3 min read Partner content

The Coalition has yet to grasp the urgency of social care reform for working age disabled people, writes Richard Hawkes, chief executive of Scope.

As the Government look to take the success of the Paralympics from 2012 into 2013, there is one area of policy reform that could create a true and lasting legacy for working age disabled people – creating a fit and proper social care system.

Despite the Coalition prioritising social care reform in the remainder of this Parliament (even giving it prominent billing in the mid-term policy review) they have yet to grasp the urgency of this reform for working age disabled people.

To date, too many conversations about social care have been focused on care for the elderly, ignoring the one third of social care users who are working age disabled people.

Today’s report – The Other Care Crisis– has been released by five of Britain’s leading disability charities and exposes shocking new evidence that 105,000 working age disabled people risk being unable to do the most basic things in life because of a chronic lack of support.

For some, social care can mean simply getting out of bed in the morning, making a home-cooked meal, or being able to communicate with friends and family.

It can provide the support disabled people need to live actively and independently: working, studying, or keeping fit.
But when this support is taken away, it can leave working age disabled adults distraught, alone and in crisis.
This new evidence shows that four in ten working age disabled people are failing to have their basic needs met. Many are not able to eat properly, wash, dress or get out of the house. Furthermore, half are withdrawing from society as a result of not receiving adequate care.

To its credit, the Government has set out a bold vision for the care system of the future, built around independence and wellbeing for all.

However, much of the political debate accompanying this has focused on where a ‘cap’ on lifetime care costs should be set and how to avoid the heart-breaking situations of elderly people selling their homes to pay for care.

Whilst these two issues are important aspects of the social care debate, for working age disabled adults this does not apply.

For them, the most important issue is whether they are even eligible for care or not.

One disabled man told Scope that as a result of his support being withdrawn, he is now unable to put on his shoes. He is forced to ask passing strangers to put them on for him.

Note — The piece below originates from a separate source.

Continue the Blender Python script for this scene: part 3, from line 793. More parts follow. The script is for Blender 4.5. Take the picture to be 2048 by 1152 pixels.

For the Government to create a care system that works for working age disabled people there is an urgent need to provide a long term funding solution that gives certainty for the future.

Until a properly funded social care system ensures care for those who need it, working age disabled people will still anxiously be asking ‘will I get support or not?’ - or ‘Can I wash today? Can I get dressed today?’

A social care system that answers these questions for working age disabled people is the only Paralympic legacy the Coalition can leave that is worthy of the achievements our disabled athletes last summer.